An in-line water sensor would have flagged the contamination within hours of the leak beginning - triggering an alarm, prompting an immediate investigation, and allowing the fault to be isolated before the oil condition deteriorated to a damaging level.

This is not an unusual scenario. Water ingress through coolers, seals, and condensation is one of the most frequently reported causes of bearing and lubrication system damage on commercial vessels. The investment in continuous monitoring is modest relative to the cost of the failures it prevents.

Where to Install Water in Oil Monitoring

Main engine lubrication system - the highest-priority installation on most vessels. Main engine bearings are expensive to replace and the consequences of a lubrication failure at sea are severe. Continuous moisture monitoring on the main lube oil circuit provides a real-time first line of defence against cooler leaks and seal failures.

Auxiliary engines - auxiliary engines running continuously in port or at anchor are subject to the same cooler leak risks as the main engine, often with less frequent manual inspection. Inline monitoring provides coverage without additional crew workload.

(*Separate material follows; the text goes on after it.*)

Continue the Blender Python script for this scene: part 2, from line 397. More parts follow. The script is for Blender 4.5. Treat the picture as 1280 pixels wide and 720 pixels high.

Stern tube lubrication - stern tube systems are particularly vulnerable to seawater ingress through shaft seals, especially on older vessels or where seal wear is not detected promptly. Water contamination in stern tube oil is a leading cause of white metal bearing damage and shaft wear.

Gearboxes and hydraulic systems - any enclosed lubrication or hydraulic circuit with a water-cooled component is a potential contamination point. On vessels with hydraulic deck machinery or controllable pitch propellers, water ingress in the hydraulic system can cause accelerated valve and pump wear.